---------- DATA BLOCK
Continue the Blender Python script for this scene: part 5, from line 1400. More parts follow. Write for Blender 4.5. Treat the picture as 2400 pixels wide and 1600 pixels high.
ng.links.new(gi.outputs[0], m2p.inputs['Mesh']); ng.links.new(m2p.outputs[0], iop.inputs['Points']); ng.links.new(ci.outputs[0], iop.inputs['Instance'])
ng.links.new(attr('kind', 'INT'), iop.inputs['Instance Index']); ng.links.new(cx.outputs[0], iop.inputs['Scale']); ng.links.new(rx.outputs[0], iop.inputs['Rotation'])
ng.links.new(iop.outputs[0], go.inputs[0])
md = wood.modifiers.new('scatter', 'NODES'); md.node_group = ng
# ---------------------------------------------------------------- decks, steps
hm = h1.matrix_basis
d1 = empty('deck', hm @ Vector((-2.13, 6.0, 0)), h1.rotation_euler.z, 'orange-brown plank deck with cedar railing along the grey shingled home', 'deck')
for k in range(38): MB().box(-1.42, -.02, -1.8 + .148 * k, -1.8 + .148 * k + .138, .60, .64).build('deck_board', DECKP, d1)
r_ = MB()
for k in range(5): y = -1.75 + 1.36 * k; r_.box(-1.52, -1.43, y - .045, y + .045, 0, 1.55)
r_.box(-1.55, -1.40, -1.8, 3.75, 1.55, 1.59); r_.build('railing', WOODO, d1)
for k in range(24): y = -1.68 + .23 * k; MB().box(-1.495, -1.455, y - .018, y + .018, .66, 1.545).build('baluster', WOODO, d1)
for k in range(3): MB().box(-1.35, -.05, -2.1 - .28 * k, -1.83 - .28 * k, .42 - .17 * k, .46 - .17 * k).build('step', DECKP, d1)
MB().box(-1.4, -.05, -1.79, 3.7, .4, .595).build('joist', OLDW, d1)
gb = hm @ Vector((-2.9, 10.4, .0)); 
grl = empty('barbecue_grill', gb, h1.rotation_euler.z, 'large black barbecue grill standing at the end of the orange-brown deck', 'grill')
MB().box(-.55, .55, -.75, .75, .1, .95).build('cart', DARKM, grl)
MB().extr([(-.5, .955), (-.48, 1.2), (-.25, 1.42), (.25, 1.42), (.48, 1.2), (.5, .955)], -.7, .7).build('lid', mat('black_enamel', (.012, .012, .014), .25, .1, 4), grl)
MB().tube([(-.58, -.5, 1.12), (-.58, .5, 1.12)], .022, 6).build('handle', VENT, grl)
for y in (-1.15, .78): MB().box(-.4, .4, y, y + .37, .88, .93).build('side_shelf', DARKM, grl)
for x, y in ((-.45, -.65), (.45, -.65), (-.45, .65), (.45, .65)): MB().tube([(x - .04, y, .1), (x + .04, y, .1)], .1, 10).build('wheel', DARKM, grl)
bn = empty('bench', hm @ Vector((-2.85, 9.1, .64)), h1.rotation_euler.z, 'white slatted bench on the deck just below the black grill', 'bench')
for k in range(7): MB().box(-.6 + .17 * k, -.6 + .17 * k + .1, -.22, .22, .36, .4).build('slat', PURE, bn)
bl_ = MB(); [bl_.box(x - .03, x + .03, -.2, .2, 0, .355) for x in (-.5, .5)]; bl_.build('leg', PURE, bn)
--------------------
### EXERCISE
Write out the entire listing exactly.

### EXERCISE OUTPUT
Continue the Blender Python script for this scene: part 5, from line 1400. More parts follow. Write for Blender 4.5. Treat the picture as 2400 pixels wide and 1600 pixels high.
ng.links.new(gi.outputs[0], m2p.inputs['Mesh']); ng.links.new(m2p.outputs[0], iop.inputs['Points']); ng.links.new(ci.outputs[0], iop.inputs['Instance'])
ng.links.new(attr('kind', 'INT'), iop.inputs['Instance Index']); ng.links.new(cx.outputs[0], iop.inputs['Scale']); ng.links.new(rx.outputs[0], iop.inputs['Rotation'])
ng.links.new(iop.outputs[0], go.inputs[0])
md = wood.modifiers.new('scatter', 'NODES'); md.node_group = ng
# ---------------------------------------------------------------- decks, steps
hm = h1.matrix_basis
d1 = empty('deck', hm @ Vector((-2.13, 6.0, 0)), h1.rotation_euler.z, 'orange-brown plank deck with cedar railing along the grey shingled home', 'deck')
for k in range(38): MB().box(-1.42, -.02, -1.8 + .148 * k, -1.8 + .148 * k + .138, .60, .64).build('deck_board', DECKP, d1)
r_ = MB()
for k in range(5): y = -1.75 + 1.36 * k; r_.box(-1.52, -1.43, y - .045, y + .045, 0, 1.55)
r_.box(-1.55, -1.40, -1.8, 3.75, 1.55, 1.59); r_.build('railing', WOODO, d1)
for k in range(24): y = -1.68 + .23 * k; MB().box(-1.495, -1.455, y - .018, y + .018, .66, 1.545).build('baluster', WOODO, d1)
for k in range(3): MB().box(-1.35, -.05, -2.1 - .28 * k, -1.83 - .28 * k, .42 - .17 * k, .46 - .17 * k).build('step', DECKP, d1)
MB().box(-1.4, -.05, -1.79, 3.7, .4, .595).build('joist', OLDW, d1)
gb = hm @ Vector((-2.9, 10.4, .0)); 
grl = empty('barbecue_grill', gb, h1.rotation_euler.z, 'large black barbecue grill standing at the end of the orange-brown deck', 'grill')
MB().box(-.55, .55, -.75, .75, .1, .95).build('cart', DARKM, grl)
MB().extr([(-.5, .955), (-.48, 1.2), (-.25, 1.42), (.25, 1.42), (.48, 1.2), (.5, .955)], -.7, .7).build('lid', mat('black_enamel', (.012, .012, .014), .25, .1, 4), grl)
MB().tube([(-.58, -.5, 1.12), (-.58, .5, 1.12)], .022, 6).build('handle', VENT, grl)
for y in (-1.15, .78): MB().box(-.4, .4, y, y + .37, .88, .93).build('side_shelf', DARKM, grl)
for x, y in ((-.45, -.65), (.45, -.65), (-.45, .65), (.45, .65)): MB().tube([(x - .04, y, .1), (x + .04, y, .1)], .1, 10).build('wheel', DARKM, grl)
bn = empty('bench', hm @ Vector((-2.85, 9.1, .64)), h1.rotation_euler.z, 'white slatted bench on the deck just below the black grill', 'bench')
for k in range(7): MB().box(-.6 + .17 * k, -.6 + .17 * k + .1, -.22, .22, .36, .4).build('slat', PURE, bn)
bl_ = MB(); [bl_.box(x - .03, x + .03, -.2, .2, 0, .355) for x in (-.5, .5)]; bl_.build('leg', PURE, bn)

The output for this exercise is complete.